BEGIN Material for the task

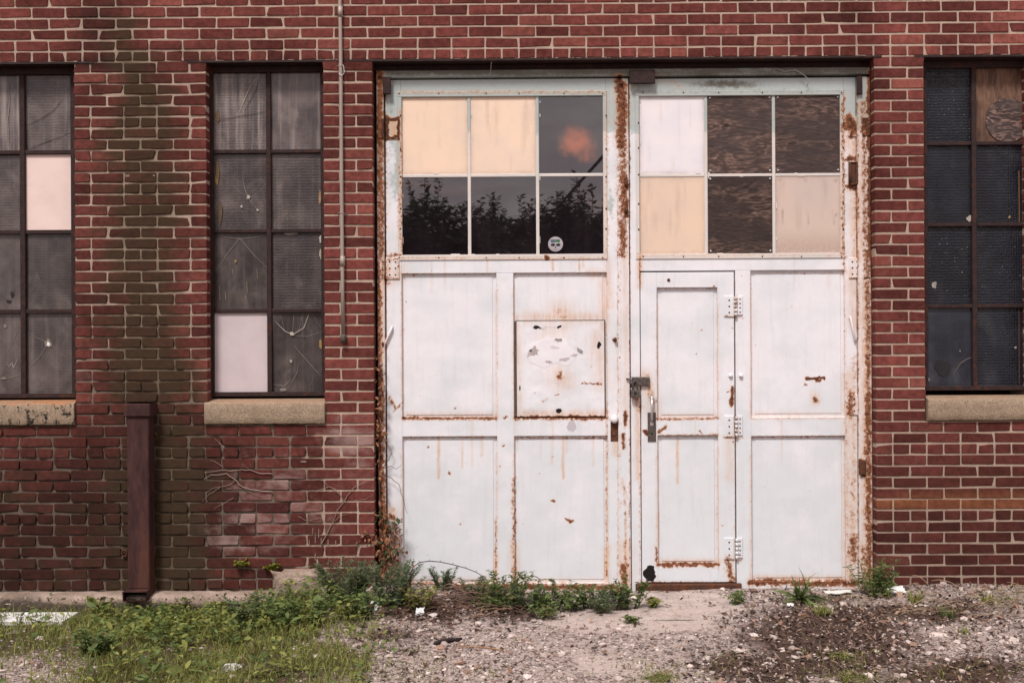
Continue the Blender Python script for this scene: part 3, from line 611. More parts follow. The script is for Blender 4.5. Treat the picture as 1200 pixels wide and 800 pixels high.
YF, YG = 0.100, 0.118
def window(px_edges, py_rows, bar, tones, boards, glassmat, cracks, blobs, label, silltint, sillpx, sillpy, pc):
    """px_edges: left, mullion, right; py_rows: top, three bars, bottom"""
    g = MB(); f = MB()
    xe = [xl(p, YF) for p in px_edges]; zr = [zl(p, YF, pc) for p in py_rows]
    hw = bar / PXM / 2
    x0 = xe[0]; x1 = xe[-1]; top = ZH - .012; bot = zr[-1] - .028
    f.box(x0 - .012, x0 + .022, YF - .012, .20, bot, top, .05, .002); f.box(x1 - .018, x1 + .012, YF - .012, .20, bot, top, .05, .002)
    f.box(x0 + .022, x1 - .018, YF - .012, .20, zr[0], top, .05, .002); f.box(x0 + .022, x1 - .018, YF - .012, .20, bot, zr[-1], .05, .002)
    for xm in xe[1:-1]: f.box(xm - hw * 1.25, xm + hw * 1.25, YF - .006, .14, zr[-1], zr[0], .05, .003)
    cols = [x0 + .022] + sum([[xm - hw * 1.25, xm + hw * 1.25] for xm in xe[1:-1]], []) + [x1 - .018]
    for z in zr[1:-1]:
        for c in range(0, len(cols), 2): f.box(cols[c], cols[c + 1], YF - .002, .14, z - hw, z + hw, .05, .003)
    nb = 0
    bd = []
    for r in range(4):
        for c in range(len(cols) // 2):
            xa, xb = cols[2 * c] - .004, cols[2 * c + 1] + .004; zt = zr[r] - (hw if r else 0) + .003; zb = zr[r + 1] + (hw if r < 3 else 0) - .003
            if (r, c) in boards:
                m = MB(); col, lab, mt = boards[(r, c)]
                m.box(xa, xb, YG - .004, YG + .012, zb, zt, .02, .002, tint=col); bd.append((m, lab, mt, (xa, xb, zb, zt)))
            else:
                t = tones.get((r, c), (.5, .5, .5)); dy = rng.normal(0, .0015)
                V = np.array([(xa, YG + dy, zb), (xb, YG - dy * .5, zb), (xb, YG + dy, zt), (xa, YG - dy, zt)])
                g.add(V, np.array([[0, 1, 2, 3]]), 0, t)
    lift = .003
    for pts, w, tn in cracks: lift += .00015; strip(g, pts, w * .8 / PXM, YG - lift, tn, 1)
    for (px, py, rx, ry, tn) in blobs:
        lift += .00015; c = at(px, py, YG - lift); k = 11; a = np.arange(k) * 2 * math.pi / k; rr = rng.uniform(.65, 1.2, k)
        V = np.stack([c[0] + rx / PXM * rr * np.cos(a), np.full(k, c[1]), c[2] + ry / PXM * rr * np.sin(a)], 1); g.add(V, np.arange(k)[None, :], 1, tn)
    w = g.build('window', [glassmat, M['frag']], building); w['label'] = label
    f.build('frame', [M['steel']], w)
    for m, lab, mt, ext in bd:
        if mt == 'ply_round':
            # a round plywood disc let into the board
            cx = at(1181, 141, YG - .01); k = 40; a = np.arange(k) * 2 * math.pi / k; R_ = 26 / PXM
            m.prism(np.stack([cx[0] + R_ * np.cos(a), cx[2] + R_ * np.sin(a)], 1), YG - .012, YG, 1, (.2, .3, 1.0))
            o = m.build('board', [M['board2'], M['swirl']], w)
        else: o = m.build('board', [M[mt]], w)
        o['label'] = lab
    s = MB(); sx0, sx1 = sillpx; zb_, zt_ = SILL * P + .005, (SILL + 2) * P - .002
    # sill: sloping top, rough front face
    yf, yb = -.022, .10; nx = 90; xs = np.linspace(sx0, sx1, nx); rows = []
    for (yy, zz) in ((yb, zt_ + .022), (.03, zt_ + .012), (yf + .006, zt_ + .002), (yf, zt_ - .006), (yf, zt_ - .05), (yf, zb_ + .045), (yf, zb_ + .006), (yf + .006, zb_), (.05, zb_)):
        j = (fbm(xs * 22, xs * 0 + zz * 60 + yy * 60, 61) - .5) * (.010 if yy < .02 else .003)
        rows.append(np.stack([xs, yy + j, zz + (fbm(xs * 18, xs * 0 + zz * 30, 62) - .5) * .008 * (yy < .05)], 1))
    V = np.concatenate(rows); i = np.arange(nx - 1)
    s.add(V, [np.stack([r * nx + i, (r + 1) * nx + i, (r + 1) * nx + i + 1, r * nx + i + 1], 1) for r in range(len(rows) - 1)], 0, silltint, True)
    for e in (0, nx - 1):
        ring = np.array([r[e] for r in rows]); s.add(ring, np.arange(len(ring))[None, :] if e else np.arange(len(ring))[None, ::-1], 0, silltint)
    s.build('sill', [M['stone']], w)
    return w

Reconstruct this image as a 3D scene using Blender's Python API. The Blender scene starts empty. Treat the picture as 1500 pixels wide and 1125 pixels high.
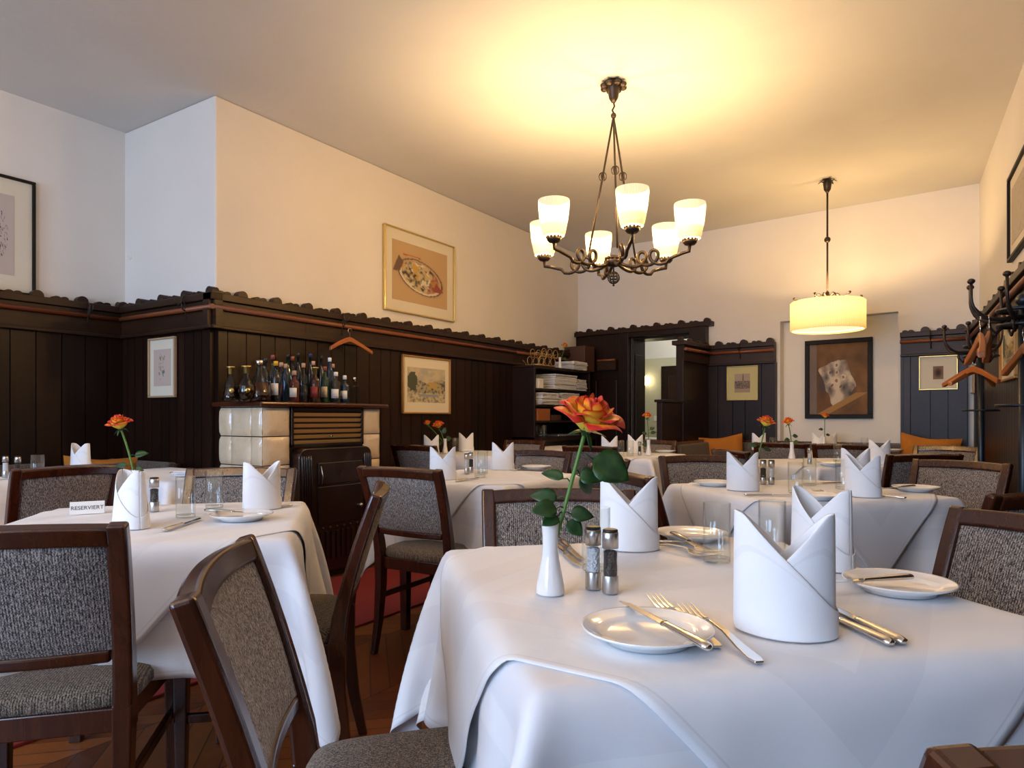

END Material for the task

The request - Repeat each line of the records above exactly, but do not copy the pictures.

Correct result -
Continue the Blender Python script for this scene: part 3, from line 611. More parts follow. The script is for Blender 4.5. Treat the picture as 1200 pixels wide and 800 pixels high.
YF, YG = 0.100, 0.118
def window(px_edges, py_rows, bar, tones, boards, glassmat, cracks, blobs, label, silltint, sillpx, sillpy, pc):
    """px_edges: left, mullion, right; py_rows: top, three bars, bottom"""
    g = MB(); f = MB()
    xe = [xl(p, YF) for p in px_edges]; zr = [zl(p, YF, pc) for p in py_rows]
    hw = bar / PXM / 2
    x0 = xe[0]; x1 = xe[-1]; top = ZH - .012; bot = zr[-1] - .028
    f.box(x0 - .012, x0 + .022, YF - .012, .20, bot, top, .05, .002); f.box(x1 - .018, x1 + .012, YF - .012, .20, bot, top, .05, .002)
    f.box(x0 + .022, x1 - .018, YF - .012, .20, zr[0], top, .05, .002); f.box(x0 + .022, x1 - .018, YF - .012, .20, bot, zr[-1], .05, .002)
    for xm in xe[1:-1]: f.box(xm - hw * 1.25, xm + hw * 1.25, YF - .006, .14, zr[-1], zr[0], .05, .003)
    cols = [x0 + .022] + sum([[xm - hw * 1.25, xm + hw * 1.25] for xm in xe[1:-1]], []) + [x1 - .018]
    for z in zr[1:-1]:
        for c in range(0, len(cols), 2): f.box(cols[c], cols[c + 1], YF - .002, .14, z - hw, z + hw, .05, .003)
    nb = 0
    bd = []
    for r in range(4):
        for c in range(len(cols) // 2):
            xa, xb = cols[2 * c] - .004, cols[2 * c + 1] + .004; zt = zr[r] - (hw if r else 0) + .003; zb = zr[r + 1] + (hw if r < 3 else 0) - .003
            if (r, c) in boards:
                m = MB(); col, lab, mt = boards[(r, c)]
                m.box(xa, xb, YG - .004, YG + .012, zb, zt, .02, .002, tint=col); bd.append((m, lab, mt, (xa, xb, zb, zt)))
            else:
                t = tones.get((r, c), (.5, .5, .5)); dy = rng.normal(0, .0015)
                V = np.array([(xa, YG + dy, zb), (xb, YG - dy * .5, zb), (xb, YG + dy, zt), (xa, YG - dy, zt)])
                g.add(V, np.array([[0, 1, 2, 3]]), 0, t)
    lift = .003
    for pts, w, tn in cracks: lift += .00015; strip(g, pts, w * .8 / PXM, YG - lift, tn, 1)
    for (px, py, rx, ry, tn) in blobs:
        lift += .00015; c = at(px, py, YG - lift); k = 11; a = np.arange(k) * 2 * math.pi / k; rr = rng.uniform(.65, 1.2, k)
        V = np.stack([c[0] + rx / PXM * rr * np.cos(a), np.full(k, c[1]), c[2] + ry / PXM * rr * np.sin(a)], 1); g.add(V, np.arange(k)[None, :], 1, tn)
    w = g.build('window', [glassmat, M['frag']], building); w['label'] = label
    f.build('frame', [M['steel']], w)
    for m, lab, mt, ext in bd:
        if mt == 'ply_round':
            # a round plywood disc let into the board
            cx = at(1181, 141, YG - .01); k = 40; a = np.arange(k) * 2 * math.pi / k; R_ = 26 / PXM
            m.prism(np.stack([cx[0] + R_ * np.cos(a), cx[2] + R_ * np.sin(a)], 1), YG - .012, YG, 1, (.2, .3, 1.0))
            o = m.build('board', [M['board2'], M['swirl']], w)
        else: o = m.build('board', [M[mt]], w)
        o['label'] = lab
    s = MB(); sx0, sx1 = sillpx; zb_, zt_ = SILL * P + .005, (SILL + 2) * P - .002
    # sill: sloping top, rough front face
    yf, yb = -.022, .10; nx = 90; xs = np.linspace(sx0, sx1, nx); rows = []
    for (yy, zz) in ((yb, zt_ + .022), (.03, zt_ + .012), (yf + .006, zt_ + .002), (yf, zt_ - .006), (yf, zt_ - .05), (yf, zb_ + .045), (yf, zb_ + .006), (yf + .006, zb_), (.05, zb_)):
        j = (fbm(xs * 22, xs * 0 + zz * 60 + yy * 60, 61) - .5) * (.010 if yy < .02 else .003)
        rows.append(np.stack([xs, yy + j, zz + (fbm(xs * 18, xs * 0 + zz * 30, 62) - .5) * .008 * (yy < .05)], 1))
    V = np.concatenate(rows); i = np.arange(nx - 1)
    s.add(V, [np.stack([r * nx + i, (r + 1) * nx + i, (r + 1) * nx + i + 1, r * nx + i + 1], 1) for r in range(len(rows) - 1)], 0, silltint, True)
    for e in (0, nx - 1):
        ring = np.array([r[e] for r in rows]); s.add(ring, np.arange(len(ring))[None, :] if e else np.arange(len(ring))[None, ::-1], 0, silltint)
    s.build('sill', [M['stone']], w)
    return w

Reconstruct this image as a 3D scene using Blender's Python API. The Blender scene starts empty. Treat the picture as 1500 pixels wide and 1125 pixels high.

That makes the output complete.